Note on: Symphony For The Sun

Written in 1976, the imagery is very much from the view of the solar system imagined by the science fiction writers of the so called “Golden Age.”

Even in 1976, the extent of the atmosphere of Mars would obviously never have supported life in the open, and science fiction might write about colonies in domes or underground, but the poem is in the fantasy realm of Edgar Rice Burroughs, not that of Arthur C. Clarke. 

Nor would rain be falling on Venus, at least not liquid water - as early as 1962, Mariner 2 had put the temperature well above its boiling point., and the Venera series of probes showed pressures exceeding 75 atmospheres and temperatures about 460℃, with clouds of sulphuric and phosphoric acid. Any rain that falls is not going to contain water, and were there to be seas, they could possibly be seas of lead (~327℃, although probably not under that sort of pressure.)

Mercury appears to be not quite tidally locked as was originally thought - a Mercury day lasts approximately 2 Mercury years (about 88 days each)

Neptune has the hurricanes (as do all the gas giants), but pressure and temperature extremes are even worse than I made up. Chance of living on the "surface" at the core requires a "deus ex machina" plot. Author Hal Clement wrote an interesting book called Mission Of Gravity in 1953, although his planet Meskin was wildly erratic - it was highly oblate because of its massive rotational velocity - a "day" took just 18 minutes, and as a consequence, the gravity was about 300g at the poles but only 3g at the equator. And as for Pluto, it's not even considered a planet any more, and would be too small to have a sea as the gravitational pull is minute. Mars is about 0.37g; Pluto is only about 0.6g.

Now if you want to criticise my poetry, go ahead. if the scansion is not quite perfect, you don't like the imagery or what I've written, that's up to you. Just don't criticise the science, because there was never much there. It's science FICTION and poor stuff at that - hence it being in the "Strange Lands And Fantasy Section!

The other influence is clearly Gustav Holst’s “The Planets.” There the images are of a mythological and astrological nature, but the concept of a suite of music based on the planets picked out the title, even though the Sun in this title is there only by its influence and incidental mention.

There is no poem for the sun, because everything is about the sun. We live on the verge of an enormous gravity well, and live at its pleasure - a variation of a few percent of its output would destroy life on earth. And if we insist on making our planet a carbon dioxide sink trap, then a cautionary tale might look at Venus as an anti-role model.

From the start, this was conceived as a highly structured set of poems. The structure was the strictest version of the Italian (Petrachan) sonnet form. Structure consists of 2 sets of 4 lines, rhymed A-B-B-A A-B-B-A and you shouldn't carry sentences across that break after line 4. After 8 lines, you have a different logic - think of the 8 lines as the proposition and the subsequent 6 as the proof. 

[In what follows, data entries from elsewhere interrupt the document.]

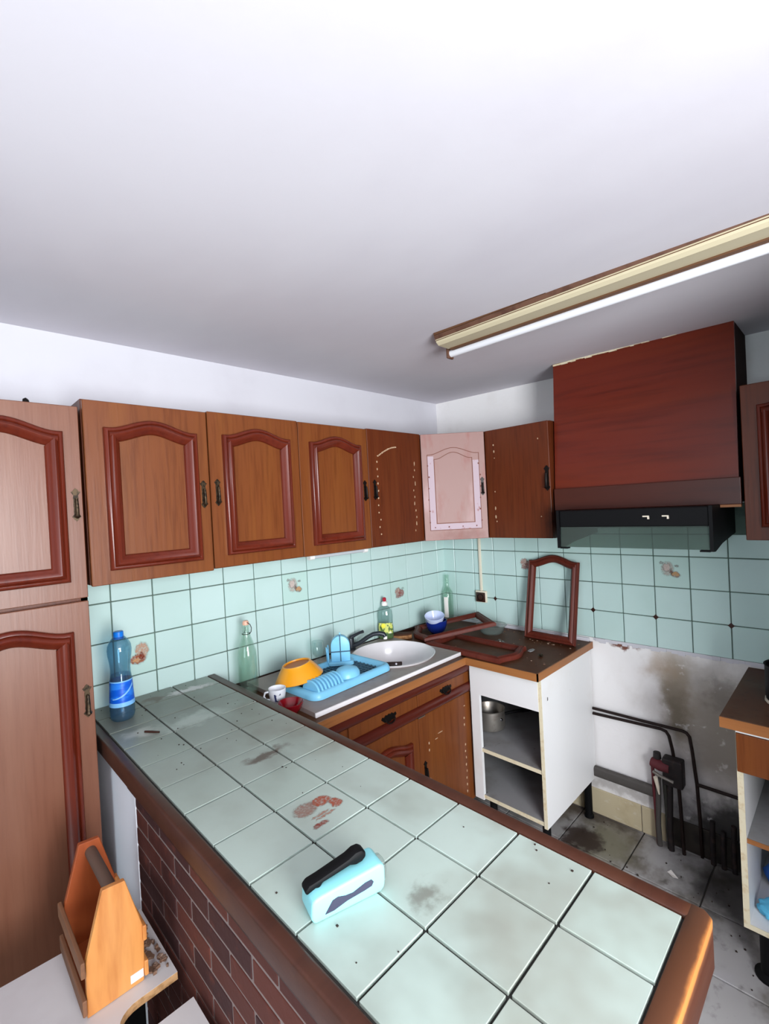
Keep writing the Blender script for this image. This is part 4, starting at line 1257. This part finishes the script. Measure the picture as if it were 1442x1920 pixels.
stick = build('twig', MB().tube([(-2.055, -0.372, PZ + .004), (-2.040, -0.392, PZ + .004), (-2.024, -0.413, PZ + .0035)], [0.0035, 0.004, 0.003], 7), 'socketbrown')
tag(stick, 'short brown stick lying on the dusty counter tiles', 'stick')
rs = random.Random(4)
mb = MB()
for i in range(60):
    x, y = rs.uniform(-2.12, -1.70), rs.uniform(-1.75, -0.03)
    if rs.random() < .45:
        y = rs.uniform(-0.7, -0.03)
    r = rs.uniform(.0006, .0018)
    mb.box(x - r, x + r, y - r * rs.uniform(.5, 1.5), y + r, PZ + .0004, PZ + .0004 + r)
tag(build('crumbs', mb, 'crumb', smooth=False), 'dark crumbs scattered over the counter tiles', 'crumbs', kind='stuff')

# ------------------------------------------------------------------ things on the sink and worktop
sw = thing('swing_top_bottle', 'clear glass bottle with wire swing stopper behind the tiled counter', 'bottle', (-1.547, -0.108, WZ1 + .0005))
prof = [(0.0, 0.012), (0.030, 0.002), (0.036, 0.0), (0.040, 0.004), (0.0415, 0.012), (0.0415, 0.150), (0.039, 0.180), (0.030, 0.215), (0.020, 0.243), (0.0155, 0.262), (0.0150, 0.280), (0.0165, 0.284), (0.0165, 0.294), (0.013, 0.296)]
inner = [(0.010, 0.294), (0.011, 0.270), (0.016, 0.243), (0.026, 0.213), (0.035, 0.178), (0.0375, 0.150), (0.0375, 0.016), (0.032, 0.012), (0.0, 0.020)]
build('bottle_body', MB().lathe(prof + inner, (0, 0, 0), 40), 'glass_green', sw, local=True)
build('stopper', MB().lathe([(0.0, 0.294), (0.0135, 0.297), (0.0145, 0.306), (0.010, 0.315), (0.0, 0.317)], (0, 0, 0), 24), 'ceramcap', sw, local=True)
mb = MB()
for s in (-1, 1):
    mb.tube([(0.0, s * 0.0155, 0.308), (0.008, s * 0.024, 0.300), (0.012, s * 0.027, 0.285), (0.010, s * 0.026, 0.268), (0.002, s * 0.019, 0.258)], 0.0017, 7)
mb.tube([(0.0175 * math.cos(t * math.pi / 8), 0.0175 * math.sin(t * math.pi / 8), 0.258) for t in range(16)], 0.0015, 6, closed=True)
mb.tube([(0.0, -0.0155, 0.308), (0, 0.0155, 0.308)], 0.0016, 6)
build('wire_bail', mb, 'iron', sw, local=True)

cup = thing('cup', 'small white cup with dark blue mark beside the dish rack', 'cup', (-1.538, -0.325, WZ1 + .0005), rot=(0, 0, math.radians(-30)))
prof = [(0.0, 0.003), (0.020, 0.0), (0.022, 0.003), (0.030, 0.022), (0.0345, 0.050), (0.0355, 0.068), (0.0335, 0.068), (0.032, 0.050), (0.027, 0.022), (0.018, 0.006), (0.0, 0.006)]
build('cup_body', MB().lathe(prof, (0, 0, 0), 36), 'porcelain', cup, local=True)
build('cup_handle', MB().tube([(-0.033 - .001, 0, 0.056), (-0.048, 0, 0.054), (-0.053, 0, 0.040), (-0.046, 0, 0.026), (-0.030, 0, 0.022)], 0.004, 8), 'porcelain', cup, local=True)
f2 = Frame((0.0, -0.0305, 0.038), (1, 0, 0), (0, 0.12, 1), (0, -1, 0.12))
build('cup_print', MB(f2).prism([(-0.014, 0.014), (0.012, 0.016), (0.012, 0.010), (-0.006, 0.008), (-0.004, -0.010), (0.004, -0.014), (-0.010, -0.012)], 0.0, 0.0045), 'navy', cup, local=True, smooth=False)
rbw = thing('bowl', 'dark red bowl half hidden behind the counter edge', 'bowl', (-1.548, -0.437, WZ1 + .0005))
prof = [(0.0, 0.002), (0.026, 0.0), (0.028, 0.004), (0.042, 0.018), (0.050, 0.042), (0.0485, 0.043), (0.046, 0.040), (0.038, 0.020), (0.022, 0.007), (0.0, 0.006)]
build('bowl_body', MB().lathe(prof, (0, 0, 0), 40), 'redglass', rbw, local=True)

# dish rack
dr = thing('dish_rack', 'light blue plastic dish drainer with plate ribs on the sink slab', 'dish rack', (-1.232, -0.315, 0.9512), rot=(0, 0, math.radians(3)))
hw, hd = 0.235, 0.150


def rrect(w_, d_, r, n=6):
    p = []
    for cx, cy, a0 in ((w_ - r, -d_ + r, -90), (w_ - r, d_ - r, 0), (-w_ + r, d_ - r, 90), (-w_ + r, -d_ + r, 180)):
        for i in range(n + 1):
            a = math.radians(a0 + 90 * i / n)
            p.append((cx + r * math.cos(a), cy + r * math.sin(a)))
    return p


build('tray', MB().prism(rrect(hw - .02, hd - .02, .03), 0.004, 0.010), 'bluedeep', dr, local=True)
build('rim', MB().sweep(rrect(hw, hd, .045), [(0.0, 0.0), (0.0, 0.012), (0.006, 0.024), (0.016, 0.030), (0.028, 0.027), (0.040, 0.016), (0.046, 0.008), (0.046, 0.0)]), 'blue', dr, local=True, ang=60)
mb = MB()
for i in range(17):
    x = -0.17 + 0.0215 * i
    mb.box(x - .0035, x + .0035, -hd + .045, hd - .045, 0.010, 0.0145)
for j in range(9):
    y = -hd + .05 + 0.025 * j
    mb.box(-hw + .045, hw - .045, y - .003, y + .003, 0.010, 0.0135)
build('drain_grid', mb, 'bluedeep', dr, local=True, smooth=False)
for i in range(8):
    x = -0.205 + 0.0185 * i
    poly = []
    for q in range(13):
        a = math.pi * q / 12
        poly.append((-0.082 + 0.055 * math.cos(a), 0.016 + 0.050 * math.sin(a)))
    m_ = MB(Frame((x, 0, 0), (0, 1, 0), (0, 0, 1), (1, 0, 0))).prism(poly, 0, 0.0095)
    build('plate_rib', m_, 'blue', dr, local=True, bevel=.002, seg=1)
m_ = MB().lathe([(0.048, 0.0), (0.047, 0.030), (0.038, 0.046), (0.020, 0.054), (0.0, 0.056)], (0.002, -0.082, 0.010), 24, sx=1.25, sy=1.12)
build('rounded_support', m_, 'blue', dr, local=True)

ch = thing('cutlery_holder', 'light blue domed cutlery holder with cross ribs standing in the drainer', 'cutlery holder', (-1.118, -0.222, 0.9665), rot=(0, 0, math.radians(-40)))
arch = [(-0.046, 0.0), (0.046, 0.0), (0.046, 0.075)] + [(0.046 * math.cos(math.pi * i / 14), 0.075 + 0.050 * math.sin(math.pi * i / 14)) for i in range(1, 14)] + [(-0.046, 0.075)]
F_ = Frame((0, 0, 0.012), (1, 0, 0), (0, 0, 1), (0, -1, 0))
build('holder_shell', MB(F_).prism(arch, -0.022, 0.018), 'blue', ch, local=True, bevel=.004)
mb = MB(F_).box(-.0022, .0022, 0.0, 0.132, 0.016, 0.0215).box(-.046, .046, 0.048, 0.053, 0.016, 0.0215)
build('cross_rib', mb, 'bluedeep', ch, local=True, smooth=False)
build('knob', MB(F_).box(-.003, .003, 0.122, 0.138, -0.004, 0.004), 'blue', ch, local=True, bevel=.001)
build('holder_base', MB().sweep(rrect(0.062, 0.036, .02), [(0, 0), (0, 0.010), (0.006, 0.016), (0.018, 0.016), (0.02, 0)]), 'blue', ch, local=True)
mb = MB()
for i in range(5):
    mb.tube([(-0.060 - 0.006 * (i % 2), -0.02 + 0.013 * i, 0.014), (-0.062 - 0.006 * (i % 2), -0.02 + 0.013 * i, 0.060 + 0.012 * ((i * 2) % 3))], 0.0028, 6)
build('prong', mb, 'blue', ch, local=True)

ob = thing('bowl', 'orange plastic bowl lying upside down on the dish drainer', 'bowl', (-1.405, -0.290, 0.996))
ob.rotation_euler = (math.radians(-6), math.radians(-7), 0)
prof = [(0.100, 0.0), (0.104, 0.003), (0.101, 0.008), (0.086, 0.030), (0.072, 0.050), (0.064, 0.058), (0.062, 0.064), (0.055, 0.064), (0.054, 0.057), (0.0, 0.055),
        (0.0, 0.051), (0.060, 0.052), (0.070, 0.044), (0.083, 0.026), (0.096, 0.006)]
build('bowl_body', MB().lathe(prof, (0, 0, 0), 48, closed=True), 'orange', ob, local=True)
build('bowl_base', MB().lathe([(0.0, 0.0562), (0.0535, 0.0575), (0.0535, 0.0585), (0.0, 0.0572)], (0, 0, 0), 40), 'orange_in', ob, local=True, label='dull brownish base disc')

gl = thing('drinking_glass', 'clear stemmed glass behind the dish drainer near the tap', 'glass', (-1.172, -0.112, 0.9505))
prof = [(0.0, 0.0), (0.026, 0.0), (0.027, 0.002), (0.006, 0.006), (0.005, 0.030), (0.015, 0.040), (0.028, 0.060), (0.031, 0.085), (0.029, 0.118), (0.0275, 0.118), (0.0292, 0.085), (0.0262, 0.062), (0.013, 0.044), (0.0, 0.040)]
build('glass_body', MB().lathe(prof, (0, 0, 0), 32), 'glass', gl, local=True)

sp_ = thing('soap_bottle', 'dish soap bottle with yellow green label and red cap', 'bottle', (-0.640, -0.052, 0.9505), rot=(0, 0, math.radians(-45)))
prof = [(0.0, 0.0), (0.038, 0.0), (0.042, 0.006), (0.042, 0.05), (0.039, 0.085), (0.040, 0.120), (0.037, 0.145), (0.025, 0.165), (0.013, 0.173), (0.013, 0.178)]
inn = [(0.012, 0.178), (0.012, 0.172), (0.024, 0.163), (0.036, 0.143), (0.039, 0.120), (0.038, 0.085), (0.041, 0.05), (0.041, 0.007), (0.0, 0.0015)]
build('bottle_body', MB().lathe(prof + inn, (0, 0, 0), 36, sx=1.0, sy=0.62), 'petclear', sp_, local=True)
build('liquid', MB().lathe([(0.0, 0.002), (0.037, 0.002), (0.0403, 0.008), (0.0403, 0.030), (0.0, 0.030)], (0, 0, 0), 36, sx=1.0, sy=0.61), 'soap', sp_, local=True)
lab = MB()
vs, fs = [], []
for i in range(15):
    a = math.radians(-90 - 62 + 124 * i / 14)
    for z, r in ((0.030, 0.0428), (0.085, 0.0408)):
        vs.append((r * math.cos(a), r * 0.63 * math.sin(a), z))
for i in range(14):
    fs.append((2 * i, 2 * i + 2, 2 * i + 3, 2 * i + 1))
build('label', MB().add(vs, fs), 'soaplabel', sp_, local=True, label='yellow green label with a lemon')
build('lemon_print', MB(Frame((-0.012, -0.0268, 0.072), (1, 0, 0), (0, 0, 1), (0, -1, 0))).lathe([(0.0, 0.001), (0.011, 0.0008), (0.0115, 0)], (0, 0, 0), 18), 'lemon', sp_, local=True)
build('cap', MB().lathe([(0.016, 0.174), (0.016, 0.190), (0.010, 0.196), (0.0, 0.196)], (0, 0, 0), 22), 'whitecap', sp_, local=True)
build('cap_tip', MB().lathe([(0.007, 0.195), (0.010, 0.200), (0.010, 0.212), (0.006, 0.216), (0.0, 0.216)], (0, 0, 0), 20), 'red', sp_, local=True)

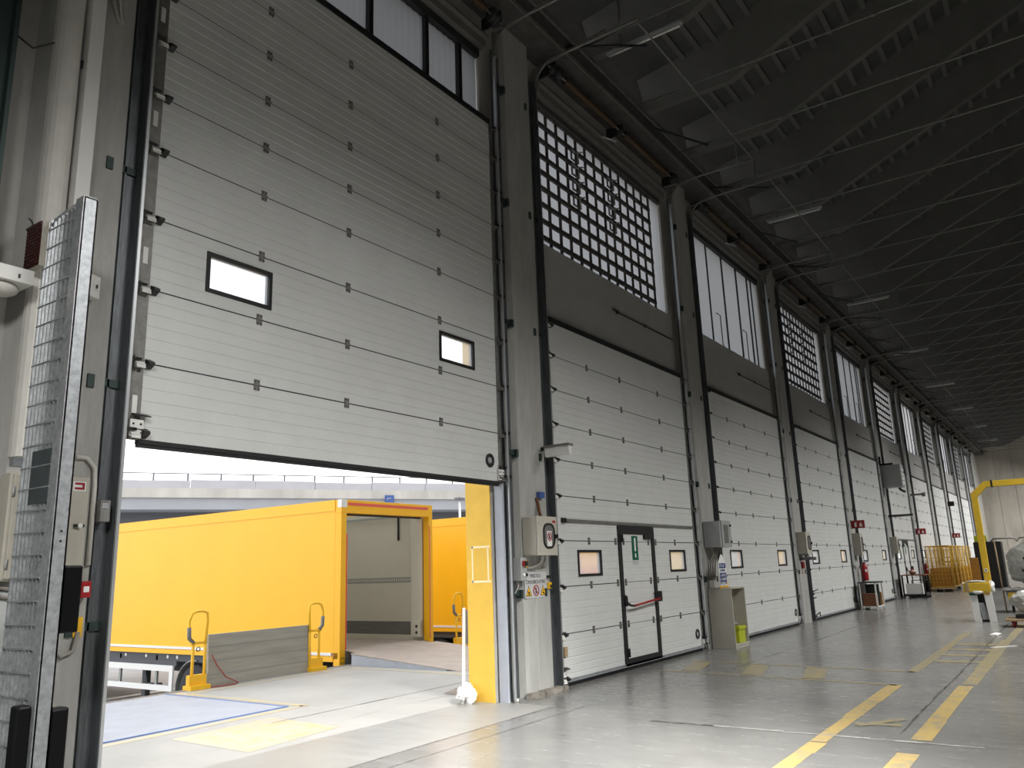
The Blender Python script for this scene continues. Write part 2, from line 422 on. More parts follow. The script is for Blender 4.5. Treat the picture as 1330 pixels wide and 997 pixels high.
# tie rods
rod = None
x = 11.86 - RP * 5
while x < XEND:
    if rod is None:
        m = MB(); m.tube([(0, -.45, 9.49), (0, -18, 9.49)], .016, 6)
        for q in range(1, 9): m.cyl((0, -.45 - q * 2.0, 9.49), (0, -.52 - q * 2.0, 9.49), .026, 8)
        rod = m.build('tie_rod', 'dirty_metal'); tag(rod, 'thin steel tie rod spanning below the concrete roof beams', 'tie rod', 'roof tie rods'); o = rod
    else: o = rod.copy(); COL.objects.link(o)
    o.location = (x, 0, 0); x += RP
# ledge beam over doors
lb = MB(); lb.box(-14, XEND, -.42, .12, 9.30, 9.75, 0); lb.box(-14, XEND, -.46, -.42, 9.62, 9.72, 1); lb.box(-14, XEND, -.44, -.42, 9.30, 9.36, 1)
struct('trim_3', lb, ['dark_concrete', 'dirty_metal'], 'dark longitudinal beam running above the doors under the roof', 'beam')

# ------------------------------------------------------------------ upper windows
def window(k):
    x0, x1 = bx(k) + .12, bx(k) + DW - .1
    z0, z1 = 6.24, 8.72
    if k % 2 == 1:
        w = MB(); yg = .145
        nc, nr = 13, 9; a, b = x0 + .06, x1 - .36; cw = (b - a) / nc; ch = (z1 - .10 - (z0 - .10)) / nr
        t = .036
        for i in range(nc + 1): w.box(a + i * cw - t, a + i * cw + t, yg + .024, yg + .0395, z0, z1 - .06)
        for j in range(nr + 1): w.box(a, b, yg + .001, yg + .039, max(z0, z0 - .10 + j * ch - t), z0 - .10 + j * ch + t)
        w.box(x0 - .03, a, yg, yg + .04, z0, z1 - .06); w.box(x0 - .09, x1 + .07, yg - .04, yg + .14, z1 - .10, z1)
        f = w.build('window_%d' % (k + 1), 'dark_concrete')
        g = MB(); g.add([(a, yg + .042, z0), (b, yg + .042, z0), (b, yg + .042, z1 - .08), (a, yg + .042, z1 - .08)], [(0, 1, 2, 3)]); g.build('pane', 'milky_glass' if k < 5 else 'milky_sheet_bright', f)
        g = MB(); g.add([(b + .035, yg + .03, z0), (x1 + .06, yg + .03, z0), (x1 + .06, yg + .03, z1 - .10), (b + .035, yg + .03, z1 - .10)], [(0, 1, 2, 3)]); g.build('side_panel', 'milky_glass', f)
        # small hinged vents in the lattice
        for (c, r0) in ((3, 5), (7, 5)) if k < 5 else ():
            for r in range(4):
                h = MB(); xa = a + c * cw + t; zb = z0 - .10 + (r0 + r) * ch - t
                h.frame_y(xa, xa + cw - 2 * t, zb - ch + 2 * t, zb, .02, yg - .045, yg - .02)
                h.tube([(xa + cw * .4, yg - .03, zb - .04), (xa + cw - 2 * t, yg - .12, zb - .015)], .012, 6)
                h.build('vent', 'dirty_metal', f)
        lab = 'concrete lattice window of small panes above %s' % dname(k)
    else:
        w = MB(); yg = .16
        w.box(x0 - .09, x1 + .07, yg - .06, yg + .08, z1 - .12, z1); w.box(x0 - .09, x0 - .02, yg - .04, yg + .08, z0, z1 - .12)
        w.box(x1 - .335, x1 - .305, yg - .005, yg + .03, z0, z1 - .12)
        n = 4
        for i in range(1, n + 1):
            xm = x0 + .1 + (x1 - .45 - x0 - .1) * i / (n + .0) if i < n else x1 - .62
            if k == 0: xm = [4.9, 5.92, 6.93, 7.62][i - 1]
            if k == 0: w.box(xm - .035, xm - .015, yg - .03, yg + .06, z0, z1 - .12); w.box(xm + .015, xm + .035, yg - .03, yg + .06, z0, z1 - .12)
            else: w.box(xm - .014, xm + .014, yg - .005, yg + .03, z0, z1 - .12)
        f = w.build('window_%d' % (k + 1), 'dark_steel')
        g = MB()                                                 # ribbed translucent sheet
        xs = x0 - .02; q = 0; pts = []
        while xs < x1 - .30: pts.append((xs, yg + .02 + (.012 if q % 2 else 0))); xs += .06; q += 1
        pts.append((x1 - .30, yg + .02)); back = [(px, py + .006) for px, py in pts][::-1]
        vs = [(px, py, z0) for px, py in pts] + [(px, py, z1 - .1) for px, py in pts]; N = len(pts)
        g.add(vs, [(i, i + 1, N + i + 1, N + i) for i in range(N - 1)])
        g.build('pane', 'milky_sheet_dim' if k == 0 else ('milky_sheet_mid' if k < 5 else 'milky_sheet_bright'), f)
        g = MB(); g.add([(x1 - .30, yg + .01, z0), (x1 + .06, yg + .01, z0), (x1 + .06, yg + .01, z1 - .12), (x1 - .30, yg + .01, z1 - .12)], [(0, 1, 2, 3)]); g.build('side_panel', 'milky_sheet_dim' if k == 0 else 'milky_sheet_mid', f)
        for xo in ((1.25, 3.0) if k else ()):
            h = MB(); h.tube([(x0 + xo, yg - .05, z0 + .75), (x0 + xo + .1, yg - .10, z0 + .7), (x0 + xo + .22, yg - .06, z0 + .06), (x0 + xo + .16, yg - .10, z0 + .0)], .012, 6)
            h.build('pull_cord', 'dark_steel', f)
        lab = ('tall window of ribbed translucent sheets above the raised door' if k == 0 else 'window of ribbed translucent sheets above %s' % dname(k))
    tag(f, lab, 'window', None, 'structure')
for k in range(NB): window(k)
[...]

Again, the second section is broken, into 2 groups of 3 lines, rhyming C-D-E C-D-E, with no flows across the break. I didn't quite make it when I originally wrote the series. Poems 1-3 and 7-9 have the correct rhyme scheme, but poems 4-6 use the Wordsworth variation of the last 6 lines C-D-C-D-C-D. It does at leat have a certain symmetry.

I managed the line 4/5 break consistently through the whole series, along with the change between the octet and the sextet. While I managed the 11/12 break in poems 1-3, and 8-9, the rhyme scheme in the Wordsworth variation works against it, and I didn't manage no. 7 either. All that will show in the originals. I will do my best to fix all this on the edits.

The final stricture is for the verse to be iambic pentameter. I managed this fairly well, but there was the odd word here and there that didn't quite make it. Iambic pentameter is not a defining point in a sonnet, but it is extremely common. So if I can fix it I will, but not at the expense of the other parts of the structure. I was pleased at the time that I could manage to get as close as I could, over 9 linked poems.